Reproduce the first line and every line after it, exactly, through the one containing "PI = math.pi". Leave out the rest.

Scene modeling code data:
- - -
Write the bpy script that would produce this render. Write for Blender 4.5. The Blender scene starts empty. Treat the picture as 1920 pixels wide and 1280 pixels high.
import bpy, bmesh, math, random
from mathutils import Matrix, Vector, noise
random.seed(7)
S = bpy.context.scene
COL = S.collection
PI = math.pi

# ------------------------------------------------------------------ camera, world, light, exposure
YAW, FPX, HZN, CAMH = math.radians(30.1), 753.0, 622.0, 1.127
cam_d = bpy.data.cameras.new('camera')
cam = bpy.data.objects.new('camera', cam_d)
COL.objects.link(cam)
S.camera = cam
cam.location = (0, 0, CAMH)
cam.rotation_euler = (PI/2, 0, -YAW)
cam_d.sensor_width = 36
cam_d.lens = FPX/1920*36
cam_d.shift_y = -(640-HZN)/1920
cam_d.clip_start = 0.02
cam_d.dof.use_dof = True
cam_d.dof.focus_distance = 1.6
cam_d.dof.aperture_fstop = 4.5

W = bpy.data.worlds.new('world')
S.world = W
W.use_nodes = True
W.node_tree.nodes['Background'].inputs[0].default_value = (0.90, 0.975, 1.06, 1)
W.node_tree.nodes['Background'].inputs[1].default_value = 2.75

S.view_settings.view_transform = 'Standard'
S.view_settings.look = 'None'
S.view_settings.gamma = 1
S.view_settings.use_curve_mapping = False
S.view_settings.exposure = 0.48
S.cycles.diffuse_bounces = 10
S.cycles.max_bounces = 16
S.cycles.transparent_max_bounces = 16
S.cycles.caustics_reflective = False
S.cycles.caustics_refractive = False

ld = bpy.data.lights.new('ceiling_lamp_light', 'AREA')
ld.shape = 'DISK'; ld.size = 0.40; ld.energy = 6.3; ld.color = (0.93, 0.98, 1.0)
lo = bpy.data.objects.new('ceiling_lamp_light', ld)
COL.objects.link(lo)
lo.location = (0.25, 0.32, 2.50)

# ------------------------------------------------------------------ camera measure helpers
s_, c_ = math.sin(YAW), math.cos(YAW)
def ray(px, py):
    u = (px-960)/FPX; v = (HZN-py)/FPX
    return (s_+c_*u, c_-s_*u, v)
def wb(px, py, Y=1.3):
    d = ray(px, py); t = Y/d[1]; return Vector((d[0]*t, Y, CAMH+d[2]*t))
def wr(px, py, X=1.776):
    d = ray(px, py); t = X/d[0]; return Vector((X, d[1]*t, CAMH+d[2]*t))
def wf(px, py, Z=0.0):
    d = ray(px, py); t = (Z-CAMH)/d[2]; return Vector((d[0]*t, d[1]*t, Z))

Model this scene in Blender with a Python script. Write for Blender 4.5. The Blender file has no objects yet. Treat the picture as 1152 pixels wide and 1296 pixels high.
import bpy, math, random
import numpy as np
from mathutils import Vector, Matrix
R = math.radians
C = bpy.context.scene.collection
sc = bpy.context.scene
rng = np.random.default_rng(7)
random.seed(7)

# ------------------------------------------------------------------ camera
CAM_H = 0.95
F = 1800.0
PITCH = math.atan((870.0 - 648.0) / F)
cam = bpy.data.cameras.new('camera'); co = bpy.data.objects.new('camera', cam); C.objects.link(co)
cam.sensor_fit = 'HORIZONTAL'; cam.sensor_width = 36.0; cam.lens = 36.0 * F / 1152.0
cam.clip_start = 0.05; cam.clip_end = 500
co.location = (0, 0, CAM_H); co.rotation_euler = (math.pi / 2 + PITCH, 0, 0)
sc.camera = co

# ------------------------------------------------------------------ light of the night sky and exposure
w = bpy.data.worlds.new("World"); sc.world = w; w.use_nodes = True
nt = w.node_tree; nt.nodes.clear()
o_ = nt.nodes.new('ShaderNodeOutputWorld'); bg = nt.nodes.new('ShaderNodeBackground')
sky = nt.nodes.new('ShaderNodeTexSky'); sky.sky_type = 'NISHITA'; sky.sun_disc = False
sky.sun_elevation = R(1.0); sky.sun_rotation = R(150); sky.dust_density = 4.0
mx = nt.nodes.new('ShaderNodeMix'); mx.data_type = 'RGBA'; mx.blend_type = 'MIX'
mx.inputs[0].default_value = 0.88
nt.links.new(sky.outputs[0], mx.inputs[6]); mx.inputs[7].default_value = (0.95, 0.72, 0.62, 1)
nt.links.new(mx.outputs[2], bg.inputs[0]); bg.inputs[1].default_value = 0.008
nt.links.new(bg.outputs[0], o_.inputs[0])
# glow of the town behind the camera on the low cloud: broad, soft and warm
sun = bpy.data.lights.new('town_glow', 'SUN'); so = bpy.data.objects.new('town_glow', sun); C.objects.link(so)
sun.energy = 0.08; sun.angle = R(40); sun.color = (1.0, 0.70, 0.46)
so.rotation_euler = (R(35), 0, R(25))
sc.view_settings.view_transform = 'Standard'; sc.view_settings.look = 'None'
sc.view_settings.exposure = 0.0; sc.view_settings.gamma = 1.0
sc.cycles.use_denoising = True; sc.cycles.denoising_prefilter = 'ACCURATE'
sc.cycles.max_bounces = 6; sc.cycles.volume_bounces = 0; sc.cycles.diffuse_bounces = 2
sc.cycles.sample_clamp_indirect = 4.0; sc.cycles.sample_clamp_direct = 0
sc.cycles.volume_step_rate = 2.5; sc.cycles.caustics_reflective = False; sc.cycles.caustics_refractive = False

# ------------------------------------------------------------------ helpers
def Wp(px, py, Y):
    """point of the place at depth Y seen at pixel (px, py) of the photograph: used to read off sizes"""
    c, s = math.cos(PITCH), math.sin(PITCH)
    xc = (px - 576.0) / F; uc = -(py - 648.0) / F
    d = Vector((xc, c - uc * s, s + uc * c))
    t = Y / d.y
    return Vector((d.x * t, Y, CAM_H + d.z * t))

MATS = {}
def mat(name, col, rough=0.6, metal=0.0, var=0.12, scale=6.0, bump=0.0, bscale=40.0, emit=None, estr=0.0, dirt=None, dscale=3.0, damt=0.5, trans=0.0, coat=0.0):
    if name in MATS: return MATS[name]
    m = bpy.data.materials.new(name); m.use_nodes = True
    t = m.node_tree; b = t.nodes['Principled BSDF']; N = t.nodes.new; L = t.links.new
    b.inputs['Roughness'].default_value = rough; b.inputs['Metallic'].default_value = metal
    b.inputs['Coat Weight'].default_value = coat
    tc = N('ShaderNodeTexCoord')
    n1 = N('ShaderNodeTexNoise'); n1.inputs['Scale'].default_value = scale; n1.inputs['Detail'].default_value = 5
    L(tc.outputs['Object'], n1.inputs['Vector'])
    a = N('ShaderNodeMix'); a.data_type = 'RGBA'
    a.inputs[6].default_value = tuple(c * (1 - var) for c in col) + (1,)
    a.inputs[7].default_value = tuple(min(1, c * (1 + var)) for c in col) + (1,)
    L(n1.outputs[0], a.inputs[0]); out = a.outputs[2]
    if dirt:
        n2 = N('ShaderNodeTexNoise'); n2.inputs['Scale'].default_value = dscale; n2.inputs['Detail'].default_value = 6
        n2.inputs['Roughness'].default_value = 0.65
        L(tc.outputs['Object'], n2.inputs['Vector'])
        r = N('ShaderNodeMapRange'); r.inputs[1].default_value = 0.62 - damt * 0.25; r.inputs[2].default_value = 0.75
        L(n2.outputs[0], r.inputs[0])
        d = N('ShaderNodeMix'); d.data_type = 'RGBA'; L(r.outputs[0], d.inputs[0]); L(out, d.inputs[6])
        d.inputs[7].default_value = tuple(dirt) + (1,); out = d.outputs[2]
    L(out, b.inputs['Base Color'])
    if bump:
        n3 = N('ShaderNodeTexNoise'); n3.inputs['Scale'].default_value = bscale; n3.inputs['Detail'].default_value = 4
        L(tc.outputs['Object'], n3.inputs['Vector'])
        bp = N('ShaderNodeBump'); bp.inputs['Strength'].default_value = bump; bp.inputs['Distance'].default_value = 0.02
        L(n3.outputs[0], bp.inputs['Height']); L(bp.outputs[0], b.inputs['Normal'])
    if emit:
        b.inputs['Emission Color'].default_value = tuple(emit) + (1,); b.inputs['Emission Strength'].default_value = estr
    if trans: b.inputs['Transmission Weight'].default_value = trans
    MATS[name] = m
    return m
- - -
- [Worked solution]:
Write the bpy script that would produce this render. Write for Blender 4.5. The Blender scene starts empty. Treat the picture as 1920 pixels wide and 1280 pixels high.
import bpy, bmesh, math, random
from mathutils import Matrix, Vector, noise
random.seed(7)
S = bpy.context.scene
COL = S.collection
PI = math.pi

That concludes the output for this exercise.